Coal-fired power plants are considered the dirtiest form of power generation, and contribute far more CO2 to the atmosphere than other power generation methods, according to many experts.
The EPA granted a petition by the Sierra Club, the Natural Resources Defense Council and the Environmental Defense Fund to review the Bush administration's rules.
Sierra Club lawyer David Bookbinder said in a statement:
"This decision stops the Bush administration's final, last-minute effort to saddle President Obama with its do-nothing policy on global warming.
"With coal-fired power plants emitting more than 30 percent of our global warming pollution, regulating their carbon dioxide is essential to making real progress in the fight against global warming.

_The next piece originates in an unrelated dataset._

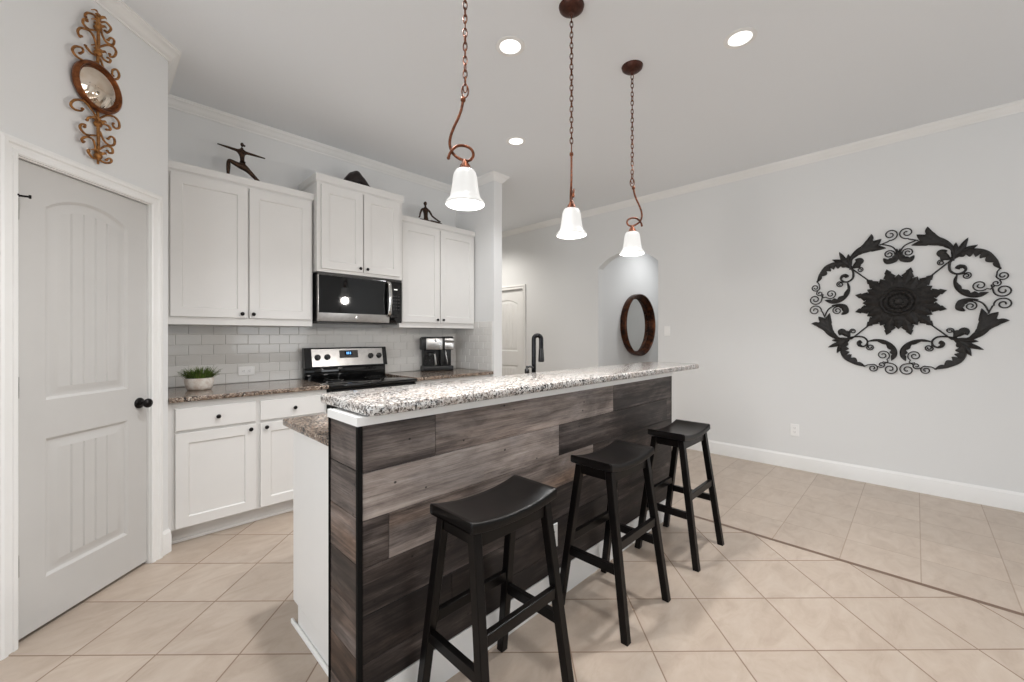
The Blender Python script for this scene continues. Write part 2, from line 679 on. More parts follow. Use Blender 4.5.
WC = (PC[0] + PC[1]) * S2
dbox(PW0, DO0, 0, ZC); dbox(DO1, WC, 0, ZC); dbox(DO0, DO1, DOZ, ZC)
m.build('wall_pantry', WALL, struct=True, smooth=0)
m = MB(); m.box(PC[0] - .1, PC[0], PC[1], YB, 0, ZC); m.build('wall_pantry_return', WALL, struct=True, smooth=0)
m = MB(); m.box(-1.2, -1.1, 2.6, YB, 0, ZC); m.build('wall_pantry_inner', WALL, struct=True, smooth=0)

# right wall with the arched opening and the hall door opening
OY0, OY1, SPR, RISE = 2.222, 3.062, 2.20, .176
HD0, HD1 = 4.452, 5.25
m = MB()
XRB = XR + .12
m.box(XR, XRB, RY - .1, OY0, 0, ZC)
m.box(XR, XRB, OY1, HD0, 0, ZC)
m.box(XR, XRB, HD0, HD1, 2.045, ZC)
m.box(XR, XRB, HD1, 6.6, 0, ZC)
R_ = ((OY1 - OY0) ** 2 / 4 + RISE ** 2) / (2 * RISE)
yc, zc = (OY0 + OY1) / 2, SPR + RISE - R_
N = 24
arch = []
for i in range(N + 1):
    y = OY0 + (OY1 - OY0) * i / N
    arch.append((y, zc + math.sqrt(R_ * R_ - (y - yc) ** 2)))
for (ya, za), (yb, zb) in zip(arch[:-1], arch[1:]):
    m.ringsurf([[(XR, ya, za), (XR, yb, zb), (XR, yb, ZC), (XR, ya, ZC)], [(XRB, ya, za), (XRB, yb, zb), (XRB, yb, ZC), (XRB, ya, ZC)]], True, True, True)
m.build('wall_right', WALL, struct=True, smooth=0)
# corridor behind the arch
YCOR = 3.085
m = MB(); m.box(XRB, 7.7, YCOR, YCOR + .1, 0, ZC); m.build('wall_corridor_left', WALL, struct=True, smooth=0)
m = MB(); m.box(XRB, 7.7, 1.75, 1.85, 0, ZC); m.build('wall_corridor_right', WALL, struct=True, smooth=0)
m = MB(); m.box(7.6, 7.7, 1.85, YCOR, 0, ZC); m.build('wall_corridor_end', WALL, struct=True, smooth=0)
m = MB(); m.box(XRB + .6, XRB + .7, HD0 - .3, HD1 + .3, 0, ZC); m.build('wall_closet', WALL, struct=True, smooth=0)

# rear and left walls with windows (behind the camera)
m = MB()
y0, y1 = RY - .15, RY
xs = [(-2.35, -.55), (0, 1.8), (2.35, 4.15)]
m.box(LX - .15, XR, y0, y1, 0, .35); m.box(LX - .15, XR, y0, y1, 2.55, ZC)
prev = LX - .15
for a, b in xs:
    m.box(prev, a, y0, y1, .35, 2.55); prev = b
m.box(prev, XR, y0, y1, .35, 2.55)
m.build('wall_rear', WALL, struct=True, smooth=0)
m = MB()
m.box(LX - .15, LX, RY, -1.25, 0, ZC); m.box(LX - .15, LX, 1.95, 2.6, 0, ZC); m.box(LX - .15, LX, -1.25, 1.95, 2.5, ZC); m.box(LX - .15, LX, -1.25, 1.95, 0, .12)
m.build('wall_left', WALL, struct=True, smooth=0)


def window(n, F, w, h):
    """frame, one mullion cross, a pane; F(a, b, depth)"""
    m = MB()
    def fb(a0, a1, b0, b1, d0, d1):
        m.ringsurf([[F(a0, b0, d), F(a1, b0, d), F(a1, b1, d), F(a0, b1, d)] for d in (d0, d1)], True, True, True)
    t = .06
    fb(0, t, 0, h, 0, .07); fb(w - t, w, 0, h, 0, .07); fb(t, w - t, 0, t, 0, .07); fb(t, w - t, h - t, h, 0, .07)
    fb(w / 2 - .025, w / 2 + .025, t, h - t, .01, .06); fb(t, w - t, h * .52 - .025, h * .52 + .025, .015, .055)
    o = m.build('window_%d' % n, FRAMEW, struct=True, smooth=0)
    m = MB()
    fb2 = lambda a0, a1, b0, b1, d0, d1: m.ringsurf([[F(a0, b0, d), F(a1, b0, d), F(a1, b1, d), F(a0, b1, d)] for d in (d0, d1)], True, True, True)
    fb2(t, w - t, t, h - t, .032, .036)
    m.build('pane', GLASS, o, smooth=0)


for i, (a, b) in enumerate(xs):
    window(i + 1, (lambda a_: (lambda p, q, d: Vector((a_ + p, RY - .13 + d, .35 + q))))(a), b - a, 2.2)
window(4, lambda p, q, d: Vector((LX - .13 + d, -1.25 + p, .12 + q)), 3.2, 2.38)

# crown moulding: profile (out from wall, z)
CR = [(0, ZC - .070), (.008, ZC - .070), (.011, ZC - .061), (.019, ZC - .056), (.030, ZC - .040), (.044, ZC - .023), (.053, ZC - .018), (.056, ZC - .009), (.062, ZC - .007), (.062, ZC), (0, ZC)]


def crown(n, path):
    m = MB()
    sweep(m, path, CR, FLAT)
    return m.build('trim_%d' % n, TRIM, struct=True, smooth=25)


# path direction keeps the room on the left
a0 = DW(PW0, 0)
crown(1, [(XSTUB1, 6.5), (XSTUB1, YSTUB), (XSTUB0, YSTUB), (XSTUB0, YB), (PC[0], YB), PC, (a0.x, a0.y), (LX, a0.y - .01), (LX, RY), (XR, RY), (XR, 6.5), (XSTUB1, 6.5)][0:])
# baseboards: profile (out, z)
BS = [(0, 0), (.016, 0), (.016, .098), (.012, .112), (.012, .118), (.006, .130), (.004, .137), (0, .137)]


def baseboard(name, path, prof=BS):
    m = MB()
    sweep(m, path, prof, FLAT)
    return m.build(name, TRIM, struct=True, smooth=25)


baseboard('baseboard_right', [(XR, RY), (XR, OY0), (XRB, OY0)])
baseboard('baseboard_hall', [(XR, OY1), (XR, HD0 - .065)])
baseboard('baseboard_corridor', [(7.6, YCOR), (XRB, YCOR)])
q = DW(DO1 + .068, 0)
baseboard('baseboard_pantry', [(PC[0], 3.25), PC, (q.x, q.y)])
baseboard('baseboard_kitchen_end', [(XSTUB1, 6.5), (XSTUB1, YSTUB), (XSTUB0, YSTUB), (XSTUB0, YSTUB + .03)])

# ------------------------------------------------------------------ doors
CAS = [(0, 0), (0, .012), (.006, .017), (.020, .018), (.024, .013), (.036, .015), (.042, .022), (.056, .024), (.066, .020), (.066, 0)]


def arch_panel_door(W, Hh, F, panels, name, n_gro, mat, th=.035):
    """slab with moulded recessed panels; panels: (u0, u1, v0, v1, rise); F(u, v, out)"""
    m = MB()
    NN = 16
    us = sorted(set(p[0] for p in panels) | set(p[1] for p in panels))
    hu0, hu1 = us[0], us[-1]

    def top(p, u, i=0):
        u0, u1, v0, v1, r = p
        if r <= 0:
            return v1 - i
        Wd = u1 - u0
        R = (Wd * Wd / 4 + r * r) / (2 * r)
        c = v1 + r - R
        return c + math.sqrt(max((R - i) ** 2 - (u - (u0 + u1) / 2) ** 2, 0))

    def quad(a, b, c, d):
        m.f([m.v(F(*x)) for x in (a, b, c, d)])
    # stiles
    quad((0, 0, 0), (hu0, 0, 0), (hu0, Hh, 0), (0, Hh, 0))
    quad((hu1, 0, 0), (W, 0, 0), (W, Hh, 0), (hu1, Hh, 0))
    cols = [hu0 + (hu1 - hu0) * i / NN for i in range(NN + 1)]
    ps = sorted(panels, key=lambda p: p[2])
    for a, b in zip(cols[:-1], cols[1:]):
        lo_a = lo_b = 0
        for p in ps:
            quad((a, lo_a, 0), (b, lo_b, 0), (b, p[2], 0), (a, p[2], 0))
            lo_a, lo_b = top(p, a), top(p, b)
        quad((a, lo_a, 0), (b, lo_b, 0), (b, Hh, 0), (a, Hh, 0))
    # edges and back
    for (a, b) in (((0, 0), (W, 0)), ((W, 0), (W, Hh)), ((W, Hh), (0, Hh)), ((0, Hh), (0, 0))):
        quad((a[0], a[1], 0), (b[0], b[1], 0), (b[0], b[1], -th), (a[0], a[1], -th))
    quad((0, 0, -th), (W, 0, -th), (W, Hh, -th), (0, Hh, -th))
    # mouldings
    for p in panels:
        u0, u1, v0, v1, r = p

        def loop(i, dep):
            cs = [u0 + i + (u1 - u0 - 2 * i) * k / NN for k in range(NN + 1)]
            L = [F(u, v0 + i, dep) for u in cs] + [F(u, top(p, u, i), dep) for u in reversed(cs)]
            return L
        steps = [(0, 0), (.006, -.004), (.012, -.010), (.020, -.011), (.030, -.010), (.050, -.004), (.054, -.0035)]
        m.ringsurf([loop(i, d) for i, d in steps], True)
        # planked field with V grooves
        i = .054
        a, b = u0 + i, u1 - i
        pts = [(a, -.0035)]
        for k in range(1, n_gro + 1):
            g = a + (b - a) * k / (n_gro + 1)
            pts += [(g - .005, -.0035), (g, -.0085), (g + .005, -.0035)]
        pts.append((b, -.0035))
        fine = []
        for (p0, d0), (p1, d1) in zip(pts[:-1], pts[1:]):
            fine += [(p0 + (p1 - p0) * k / 4, d0 + (d1 - d0) * k / 4) for k in range(4)]
        fine.append(pts[-1])
        for (p0, d0), (p1, d1) in zip(fine[:-1], fine[1:]):
            quad((p0, v0 + i, d0), (p1, v0 + i, d1), (p1, top(p, p1, i), d1), (p0, top(p, p0, i), d0))
    return m.build(name, mat, struct=True, smooth=30)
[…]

"Today's announcement should cast significant further doubt on the approximately 100 coal-fired power plants that the industry is trying to rush through the permitting process without any limits on carbon dioxide. New coal plants were already a bad bet for investors and ratepayers and today's decisions make them an even bigger gamble."
Coal industry representatives have not responded with a statement as yet, but expect it to be negative.